■ Stored data ■
* * * *

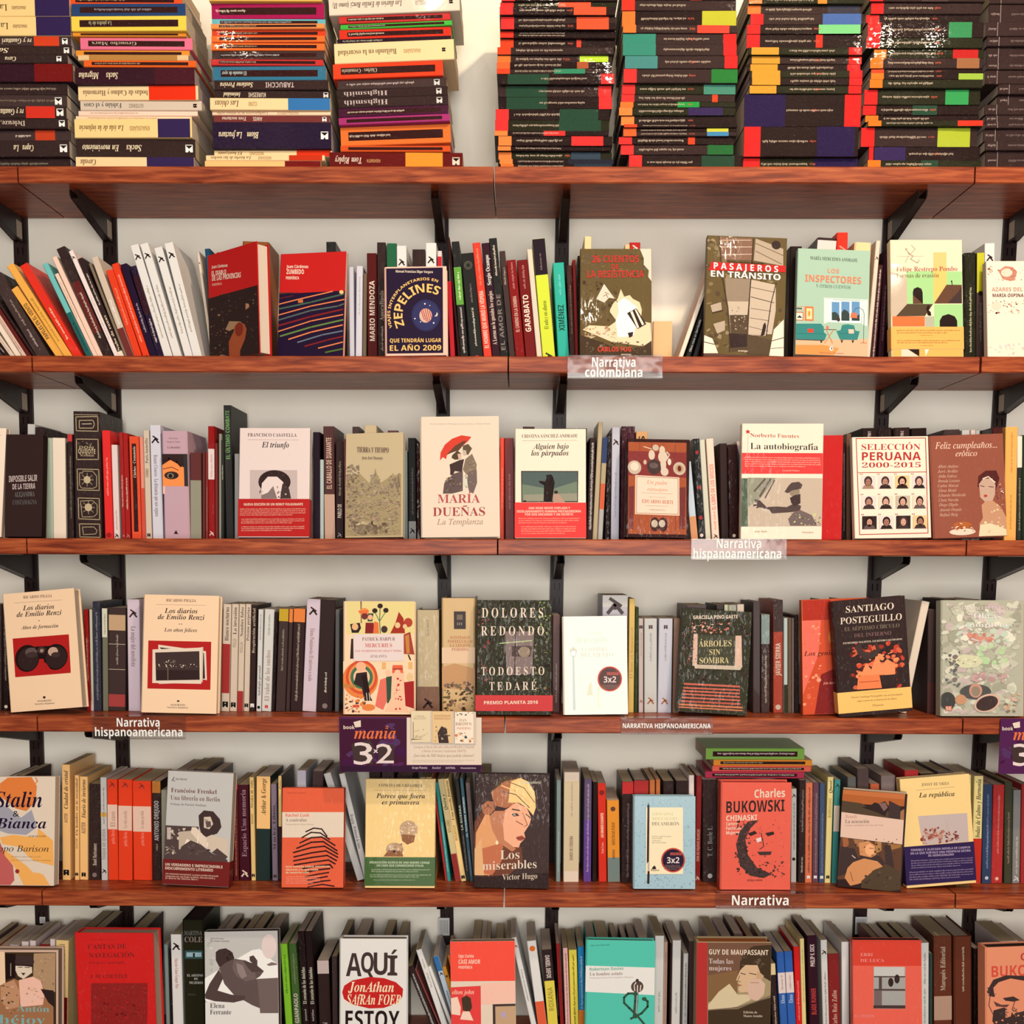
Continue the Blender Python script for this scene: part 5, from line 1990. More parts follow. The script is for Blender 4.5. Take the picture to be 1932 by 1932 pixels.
# ------------------------------------------------------------ upright rails and brackets
UPS=[((36,435),(77,1735)),((205,435),(237,1720)),((833,430),(843,1740)),((1061,430),(1041,1740)),((1681,430),(1624,1740)),((1909,430),(1831,1740))]
UN=['far left','second from left','left one of the central pair','right one of the central pair','second from right','far right']
wl=.0145
for j,(p0,p1) in enumerate(UPS):
    P0=atY(p0[0],p0[1],WALLY-.012); P1=atY(p1[0],p1[1],WALLY-.012)
    def ux(z,P0=P0,P1=P1): return P0.x+(P1.x-P0.x)*(z-P0.z)/(P1.z-P0.z)
    m=MB(); zt,zb=.62,-2.3; c=(.02,.01,.01,1); ys=WALLY-.0083
    def slab(xa,xb,ya,yb,z0,z1):
        i0=ux(z0);i1=ux(z1)
        P=[(i0+xa,ya,z0),(i0+xb,ya,z0),(i0+xb,yb,z0),(i0+xa,yb,z0),(i1+xa,ya,z1),(i1+xb,ya,z1),(i1+xb,yb,z1),(i1+xa,yb,z1)]
        for q in ((0,3,2,1),(4,5,6,7),(0,1,5,4),(1,2,6,5),(2,3,7,6),(3,0,4,7)): m.face([P[k] for k in q],c)
    # channel: web with two rows of slots (built as strips), side flanges
    slab(-wl,-wl+.0015,ys,WALLY-.0005,zb,zt); slab(wl-.0015,wl,ys,WALLY-.0005,zb,zt)
    for a,b in((-wl+.0015,-.0065),(-.0040,.0040),(.0065,wl-.0015)): slab(a,b,ys,ys+.0015,zb,zt)
    zz=zb
    while zz<zt:
        for a,b in((-.0065,-.0040),(.0040,.0065)): slab(a,b,ys,ys+.0015,zz,zz+.017)
        zz+=.032
    slab(-wl+.0015,wl-.0015,WALLY-.002,WALLY-.0005,zb,zt)
    o=m.build('upright_rail',M_METAL); tag(o,f'black slotted steel upright on the white wall, {UN[j]}','shelf rail','black wall uprights')
    for i,z in enumerate(SZ):
        zb0=z-TB-.0008; xc=ux(zb0)
        root=bpy.data.objects.new('shelf_bracket',None); C.objects.link(root); root.location=(xc,ys-.0005,zb0); root.empty_display_size=.02
        tag(root,f'black tapered steel bracket under the {LEVEL[i]} shelf, upright {UN[j]}','bracket','black shelf brackets')
        Lb=.185; hb=.05; hf=.016; hw=.0075
        prof=[(-.001,0),(-.001,-hb),(-.02,-hb),(-Lb+.006,-hf),(-Lb,-hf+.006),(-Lb,0)]
        for sx in(-1,1):
            s=MB(); x0,x1=(sx*hw-.0009,sx*hw+.0009); n=len(prof)
            for q in range(n):
                a,b=prof[q],prof[(q+1)%n]; s.face([(x0,a[0],a[1]),(x1,a[0],a[1]),(x1,b[0],b[1]),(x0,b[0],b[1])],c)
            s.face([(x1,a[0],a[1]) for a in prof][::-1],c); s.face([(x0,a[0],a[1]) for a in prof],c); sp=s.build('side_plate',M_METAL,root)
            if i<2 and j in(0,1,4,5) and sx==(1 if j<2 else -1):
                t=MB(); xx=sx*(hw+.0014); t.box((min(xx,xx-sx*.0004),-.034,-.046),(max(xx,xx-sx*.0004),-.010,-.012),'ba9'); o=t.build('paper_tag',M_MATTE,sp); o['label']='faded pale paper tag stuck on the bracket'
        s=MB(); lo=[(-.02,-hb+.0005),(-Lb+.006,-hf+.0005)]
        for a,b in zip(lo,lo[1:]):
            s.face([(-hw+.001,a[0],a[1]),(hw-.001,a[0],a[1]),(hw-.001,b[0],b[1]),(-hw+.001,b[0],b[1])],c); s.face([(-hw+.001,a[0],a[1]+.001),(-hw+.001,b[0],b[1]+.001),(hw-.001,b[0],b[1]+.001),(hw-.001,a[0],a[1]+.001)],c)
        s.build('web_plate',M_METAL,root)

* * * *

■ Exercise requirements ■
Reproduce every line of the material precisely, omitting its pictures.

■ Answer for the task ■
Continue the Blender Python script for this scene: part 5, from line 1990. More parts follow. The script is for Blender 4.5. Take the picture to be 1932 by 1932 pixels.
# ------------------------------------------------------------ upright rails and brackets
UPS=[((36,435),(77,1735)),((205,435),(237,1720)),((833,430),(843,1740)),((1061,430),(1041,1740)),((1681,430),(1624,1740)),((1909,430),(1831,1740))]
UN=['far left','second from left','left one of the central pair','right one of the central pair','second from right','far right']
wl=.0145
for j,(p0,p1) in enumerate(UPS):
    P0=atY(p0[0],p0[1],WALLY-.012); P1=atY(p1[0],p1[1],WALLY-.012)
    def ux(z,P0=P0,P1=P1): return P0.x+(P1.x-P0.x)*(z-P0.z)/(P1.z-P0.z)
    m=MB(); zt,zb=.62,-2.3; c=(.02,.01,.01,1); ys=WALLY-.0083
    def slab(xa,xb,ya,yb,z0,z1):
        i0=ux(z0);i1=ux(z1)
        P=[(i0+xa,ya,z0),(i0+xb,ya,z0),(i0+xb,yb,z0),(i0+xa,yb,z0),(i1+xa,ya,z1),(i1+xb,ya,z1),(i1+xb,yb,z1),(i1+xa,yb,z1)]
        for q in ((0,3,2,1),(4,5,6,7),(0,1,5,4),(1,2,6,5),(2,3,7,6),(3,0,4,7)): m.face([P[k] for k in q],c)
    # channel: web with two rows of slots (built as strips), side flanges
    slab(-wl,-wl+.0015,ys,WALLY-.0005,zb,zt); slab(wl-.0015,wl,ys,WALLY-.0005,zb,zt)
    for a,b in((-wl+.0015,-.0065),(-.0040,.0040),(.0065,wl-.0015)): slab(a,b,ys,ys+.0015,zb,zt)
    zz=zb
    while zz<zt:
        for a,b in((-.0065,-.0040),(.0040,.0065)): slab(a,b,ys,ys+.0015,zz,zz+.017)
        zz+=.032
    slab(-wl+.0015,wl-.0015,WALLY-.002,WALLY-.0005,zb,zt)
    o=m.build('upright_rail',M_METAL); tag(o,f'black slotted steel upright on the white wall, {UN[j]}','shelf rail','black wall uprights')
    for i,z in enumerate(SZ):
        zb0=z-TB-.0008; xc=ux(zb0)
        root=bpy.data.objects.new('shelf_bracket',None); C.objects.link(root); root.location=(xc,ys-.0005,zb0); root.empty_display_size=.02
        tag(root,f'black tapered steel bracket under the {LEVEL[i]} shelf, upright {UN[j]}','bracket','black shelf brackets')
        Lb=.185; hb=.05; hf=.016; hw=.0075
        prof=[(-.001,0),(-.001,-hb),(-.02,-hb),(-Lb+.006,-hf),(-Lb,-hf+.006),(-Lb,0)]
        for sx in(-1,1):
            s=MB(); x0,x1=(sx*hw-.0009,sx*hw+.0009); n=len(prof)
            for q in range(n):
                a,b=prof[q],prof[(q+1)%n]; s.face([(x0,a[0],a[1]),(x1,a[0],a[1]),(x1,b[0],b[1]),(x0,b[0],b[1])],c)
            s.face([(x1,a[0],a[1]) for a in prof][::-1],c); s.face([(x0,a[0],a[1]) for a in prof],c); sp=s.build('side_plate',M_METAL,root)
            if i<2 and j in(0,1,4,5) and sx==(1 if j<2 else -1):
                t=MB(); xx=sx*(hw+.0014); t.box((min(xx,xx-sx*.0004),-.034,-.046),(max(xx,xx-sx*.0004),-.010,-.012),'ba9'); o=t.build('paper_tag',M_MATTE,sp); o['label']='faded pale paper tag stuck on the bracket'
        s=MB(); lo=[(-.02,-hb+.0005),(-Lb+.006,-hf+.0005)]
        for a,b in zip(lo,lo[1:]):
            s.face([(-hw+.001,a[0],a[1]),(hw-.001,a[0],a[1]),(hw-.001,b[0],b[1]),(-hw+.001,b[0],b[1])],c); s.face([(-hw+.001,a[0],a[1]+.001),(-hw+.001,b[0],b[1]+.001),(hw-.001,b[0],b[1]+.001),(hw-.001,a[0],a[1]+.001)],c)
        s.build('web_plate',M_METAL,root)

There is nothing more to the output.